In the old Bretton Woods era, there were just two groups of countries: the US and the rest. The US, as the core country, adjusted to the policies of everybody else until, in 1971, it ceased abruptly to do so. Today, however, the world economy is divided into three parts: the US is the first; in Mr Garber's terminology, the "capital-account zone" is the second; and "the trade account zone" is the third. Countries in the capital-account zone target domestic monetary stability, while letting private capital flows set exchange rates. Countries in the trade-account zone fix exchange rates, while trying to sterilise the domestic monetary consequences.

The objective of countries in the trade-account zone is growth. In Mr Garber's words: "The fundamental global imbalance is not in the exchange rate. The fundamental global imbalance is the enormous excess supply of labour in Asia now waiting to enter the modern global economy. The exchange rate is only the valve that controls that rate of entry." In order to maximise growth, Asian mercantilists lend the US the money with which to purchase their surging exports. When they demand repayment, the US will devalue and so partially default. The Asian strategy is to grow by giving.

Consider the implications of this tripartite division of the world economy. The US has a growing current account deficit, which has now reached 5 per cent of gross domestic product. As these deficits have piled up, the country has become a huge net debtor. At the end of last year, net liabilities were 25 per cent of GDP (see chart). The structure of the external sector, together with the political imperative of full employment, or what economists call "internal balance", is driving these deficits.

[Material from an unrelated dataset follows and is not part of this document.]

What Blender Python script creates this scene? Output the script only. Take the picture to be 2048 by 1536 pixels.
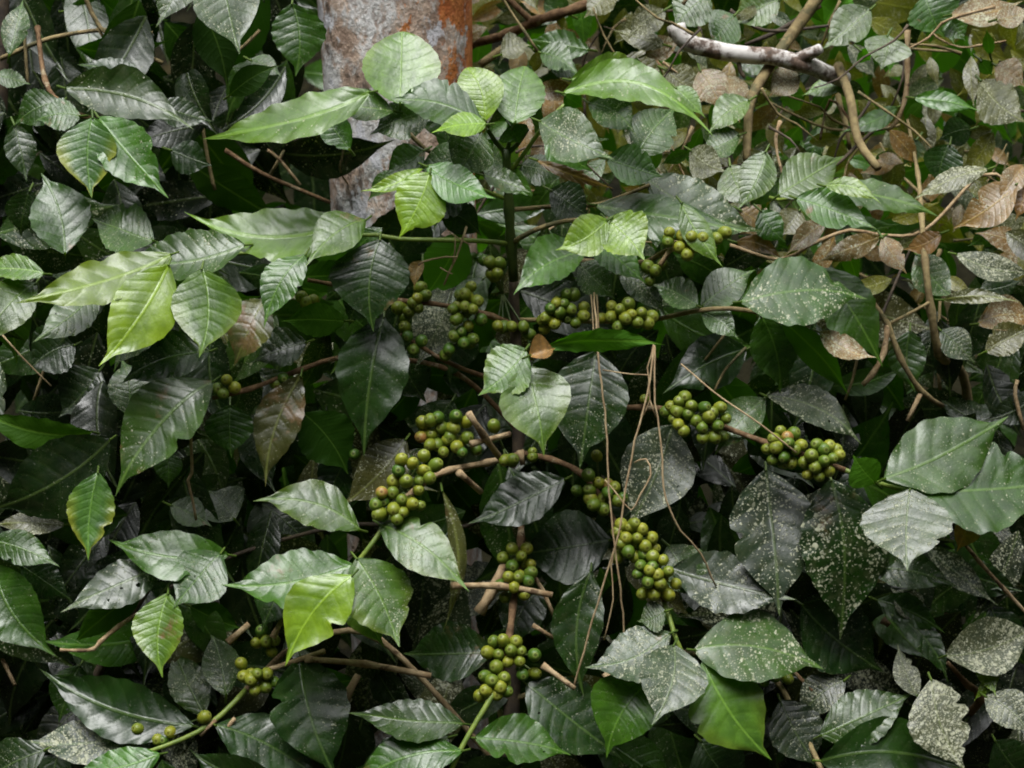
import bpy, bmesh, math, random
from mathutils import Vector, Matrix
import numpy as np

R = math.radians
for o in list(bpy.data.objects):
    bpy.data.objects.remove(o)
SC = bpy.context.scene
COL = SC.collection

# ------------------------------------------------------------------ camera
PITCH = R(10.0)
CAM = Vector((0, -3.0, 1.55))
FPX = 4500.0
D0 = 3.05
FW = Vector((0, math.cos(PITCH), -math.sin(PITCH)))
UP = Vector((0, math.sin(PITCH), math.cos(PITCH)))
RT = Vector((1, 0, 0))
cd = bpy.data.cameras.new('camera')
cd.lens = 36.0 * FPX / 2048.0
cd.sensor_width = 36.0
cd.clip_start = 0.05
cd.clip_end = 400
cd.dof.use_dof = True
cd.dof.focus_distance = 3.03
cd.dof.aperture_fstop = 8.0
cam = bpy.data.objects.new('camera', cd)
cam.location = CAM
cam.rotation_euler = (math.pi / 2 - PITCH, 0, 0)
COL.objects.link(cam)
SC.camera = cam

# ------------------------------------------------------------------ world: overcast sky above a forest clearing
SUN_EL, SUN_ROT = R(68), R(200)
W = bpy.data.worlds.new("World")
SC.world = W
W.use_nodes = True
nt = W.node_tree
nt.nodes.clear()
out = nt.nodes.new('ShaderNodeOutputWorld')
bg = nt.nodes.new('ShaderNodeBackground')
sky = nt.nodes.new('ShaderNodeTexSky')
sky.sky_type = 'NISHITA'
sky.sun_disc = False
sky.sun_elevation = SUN_EL
sky.sun_rotation = SUN_ROT
sky.air_density = 1.0
sky.dust_density = 3.0
hs = nt.nodes.new('ShaderNodeHueSaturation')
hs.inputs['Saturation'].default_value = 0.04
tc = nt.nodes.new('ShaderNodeTexCoord')
sx = nt.nodes.new('ShaderNodeSeparateXYZ')
mr = nt.nodes.new('ShaderNodeMapRange')           # overcast dome: zenith far brighter than the tree-lined horizon
mr.interpolation_type = 'SMOOTHSTEP'
mr.inputs['From Min'].default_value = 0.55
mr.inputs['From Max'].default_value = 1.0
mr.inputs['To Min'].default_value = 0.03
mr.inputs['To Max'].default_value = 4.6
mm = nt.nodes.new('ShaderNodeMix')
mm.data_type = 'RGBA'
mm.blend_type = 'MULTIPLY'
mm.inputs[0].default_value = 1.0
L = nt.links.new
L(tc.outputs['Generated'], sx.inputs[0])
L(sx.outputs['Z'], mr.inputs['Value'])
L(sky.outputs[0], hs.inputs['Color'])
L(hs.outputs[0], mm.inputs[6])
L(mr.outputs[0], mm.inputs[7])
L(mm.outputs[2], bg.inputs['Color'])
bg.inputs['Strength'].default_value = 0.15
L(bg.outputs[0], out.inputs['Surface'])

sd = bpy.data.lights.new('sun', 'SUN')
sd.energy = 0.8
sd.angle = R(28)
sd.color = (1.0, 0.97, 0.92)
sun = bpy.data.objects.new('sun', sd)
sun.location = (0, 0, 6)
sv = Vector((math.sin(SUN_ROT) * math.cos(SUN_EL), math.cos(SUN_ROT) * math.cos(SUN_EL), math.sin(SUN_EL)))
sun.rotation_euler = sv.to_track_quat('Z', 'Y').to_euler()
COL.objects.link(sun)

SC.view_settings.view_transform = 'Standard'
SC.view_settings.look = 'None'
SC.view_settings.gamma = 1
SC.view_settings.exposure = 0.1
SC.cycles.filter_width = 1.9
SC.cycles.max_bounces = 6
SC.cycles.diffuse_bounces = 3
SC.cycles.glossy_bounces = 2
SC.cycles.transmission_bounces = 3
SC.cycles.transparent_max_bounces = 12

RNG = random.Random(11)

# ------------------------------------------------------------------ coordinates: a photo pixel and a distance give a point
def P(x, y, d):
    D = D0 + d
    return CAM + (FW + RT * ((x - 1024) / FPX) + UP * ((768 - y) / FPX)) * D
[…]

At recent dollar exchange rates, internal balance has been possible only in combination with a huge external imbalance.

The growing external deficit appears to be structural: since 1990, US exports of goods and services have been growing at 5.7 per cent a year, in constant prices, while imports have been growing at 8.8 per cent. To avoid a continuing deterioration, one alternative is for the US to grow more slowly than the rest of the world. But Mark Cliffe of ING argues that it would need an 11 per cent fall in US GDP, relative to trend, to reduce the current account deficit to 2 per cent of GDP. It should go without saying that the US would not tolerate such a slump. There are two possible escapes from the recessionary trap: depreciation of the real exchange rate and faster growth in the rest of the world. But, according to Mr Cliffe, it would take a 36 per cent increase in the rest of the world's GDP, a 34 per cent decline in the trade-weighted dollar, or some mixture of the two, to reduce the current account deficit to 2 per cent of GDP.

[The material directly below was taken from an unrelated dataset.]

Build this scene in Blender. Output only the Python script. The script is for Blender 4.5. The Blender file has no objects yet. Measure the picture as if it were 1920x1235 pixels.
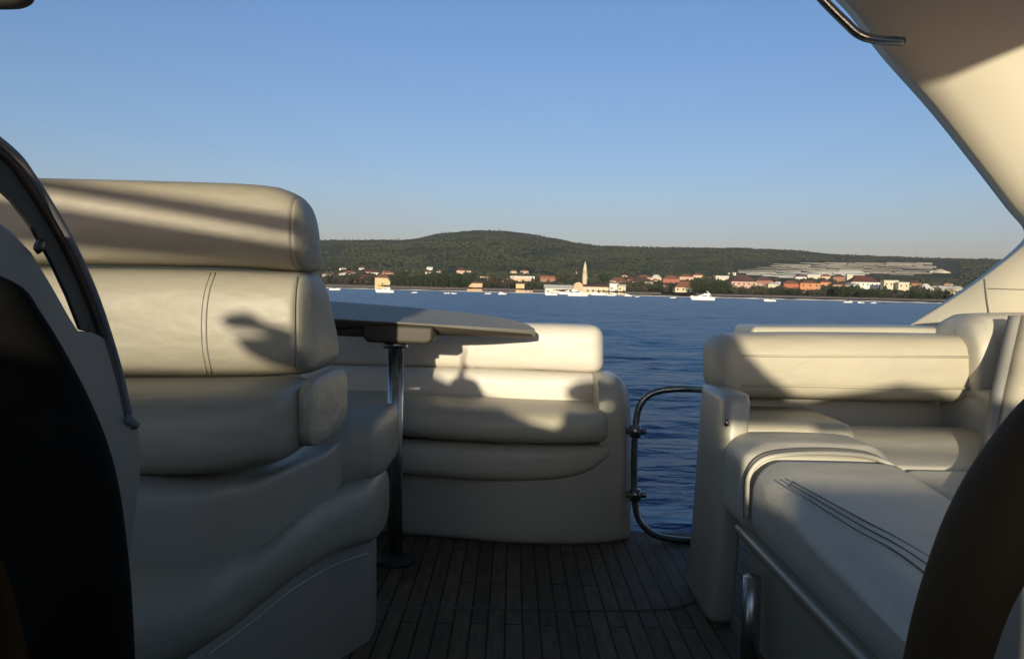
import bpy, bmesh, math, random
import numpy as np
from mathutils import Vector, Matrix, Euler, noise
from mathutils.bvhtree import BVHTree
R = math.radians
rnd = random.Random(7)
SC = bpy.context.scene
COL = SC.collection

# ------------------------------------------------------------------ camera
FPX, W0, H0 = 1500.0, 1920.0, 1235.0
CAMZ = 0.92
PITCH = math.atan((H0/2-545)/FPX)
ROLL = R(1.35)
cam_d = bpy.data.cameras.new("camera"); cam = bpy.data.objects.new("camera", cam_d); COL.objects.link(cam)
CAMM = Matrix.Translation((0, 0, CAMZ)) @ Matrix.Rotation(R(90)-PITCH, 4, 'X') @ Matrix.Rotation(ROLL, 4, 'Z')
cam.matrix_world = CAMM
cam_d.sensor_width = 36; cam_d.lens = FPX/W0*36
cam_d.clip_start = 0.02; cam_d.clip_end = 20000
SC.camera = cam
CAMR = CAMM.to_3x3()

def U(px, py, Y):
    """the real-world point seen at photo pixel (px,py) at the distance Y metres aft"""
    d = CAMR @ Vector(((px-W0/2)/FPX, -(py-H0/2)/FPX, -1))
    return Vector((0, 0, CAMZ)) + d*(Y/d.y)
def UZ(px, py, z):
    d = CAMR @ Vector(((px-W0/2)/FPX, -(py-H0/2)/FPX, -1))
    return Vector((0, 0, CAMZ)) + d*((z-CAMZ)/d.z)
def PY_AT(px, Y, z):
    """pixel row of height z at (px, Y)"""
    a, b = U(px, 0, Y).z, U(px, 1000, Y).z
    return (z-a)/(b-a)*1000

# ------------------------------------------------------------------ light
SDX, SDZ = 0.10, -0.14                 # sun travel direction per metre of +Y
to_sun = Vector((-SDX, -1, -SDZ)).normalized()
sun_el = math.asin(to_sun.z)
sun_az = math.atan2(to_sun.x, to_sun.y)
wd = bpy.data.worlds.new("World"); SC.world = wd; wd.use_nodes = True
nt = wd.node_tree; bg = nt.nodes['Background']
sky = nt.nodes.new('ShaderNodeTexSky'); sky.sky_type = 'NISHITA'
sky.sun_disc = False; sky.sun_elevation = sun_el; sky.sun_rotation = sun_az
sky.air_density = 1.0; sky.dust_density = 1.2; sky.ozone_density = 2.5; sky.altitude = 0
# evening haze: greyer towards the horizon, deeper blue overhead
_tc = nt.nodes.new('ShaderNodeTexCoord'); _sp = nt.nodes.new('ShaderNodeSeparateXYZ'); _rp = nt.nodes.new('ShaderNodeValToRGB')
nt.links.new(_tc.outputs['Generated'], _sp.inputs[0]); nt.links.new(_sp.outputs['Z'], _rp.inputs[0])
_e = _rp.color_ramp.elements; _e[0].position = 0.0; _e[0].color = (1.08, .82, 1.03, 1); _e[1].position = .36; _e[1].color = (.98, 1.08, 1.32, 1)
_z = _e.new(.75); _z.color = (1.0, 1.03, 1.02, 1)
_k = _e.new(.12); _k.color = (1.10, 1.01, 1.20, 1)
_mx = nt.nodes.new('ShaderNodeMixRGB'); _mx.blend_type = 'MULTIPLY'; _mx.inputs[0].default_value = 1
nt.links.new(sky.outputs[0], _mx.inputs[1]); nt.links.new(_rp.outputs[0], _mx.inputs[2])
nt.links.new(_mx.outputs[0], bg.inputs[0]); bg.inputs[1].default_value = 0.12
sl = bpy.data.lights.new("sun", 'SUN'); sl.energy = 4.6; sl.angle = R(0.7); sl.color = (1.0, 0.87, 0.64)
so = bpy.data.objects.new("sun", sl); COL.objects.link(so)
so.rotation_euler = to_sun.to_track_quat('Z', 'Y').to_euler()
SC.view_settings.view_transform = 'Standard'; SC.view_settings.look = 'None'
SC.view_settings.gamma = 1; SC.view_settings.exposure = 0.18
SC.render.engine = 'CYCLES'
SC.cycles.max_bounces = 6; SC.cycles.diffuse_bounces = 3; SC.cycles.glossy_bounces = 3
SC.cycles.caustics_reflective = False; SC.cycles.caustics_refractive = False
try:
    SC.cycles.use_denoising = True
except Exception: pass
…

So vast an increase in the rest of the world's relative GDP is infeasible. But depreciation is also at least partially blocked by the Asian mercantilists. In 2002 and the first half of 2003, foreign official purchases have financed a quarter of the US current account deficit. Between the beginning of 2002 and September 2003, Asian foreign currency reserves rose by $546bn. But the pressure on the US currency remains downward. It has been displaced, from the Asian mercantilists on to countries in the capital-account zone.

Imagine, as a first possibility, that this continues, to give the US the overall depreciation suggested by Mr Cliffe. Then the euro would be more than €1.60 to the dollar and the yen possibly back at 80. This would be a recipe for deflation in the eurozone and even deeper deflation in Japan.

The second possibility is for members of the capital-account zone to join the Asian mercantilists in supporting the US currency. The monetary consequences would be expansionary. But though such an expansion would be welcome, it would be insufficient to reduce the US current account deficit. The result would be a faster global economic expansion, probably ending in worldwide overheating and a dollar collapse.

The third, and most benign, possibility would be for the Asians to decide not to play this game much longer: the reserve accumulation is too large and the US political backlash against rising deficits too powerful. These countries would then let their currencies rise, not dramatically but by a good margin against the US dollar.

That leaves a final possibility: the Nixon shock repeated. As the election comes closer, President George W. Bush announces an across-the-board import surcharge, to be lifted when all significant currencies appreciate against the dollar. The arrest of Saddam Hussein must make this less likely. But it is not inconceivable. At some point, the new Bretton Woods game will end. The question is when. In the meantime, those in the capital account zone must realise that a currency tidal wave is being deflected in their direction.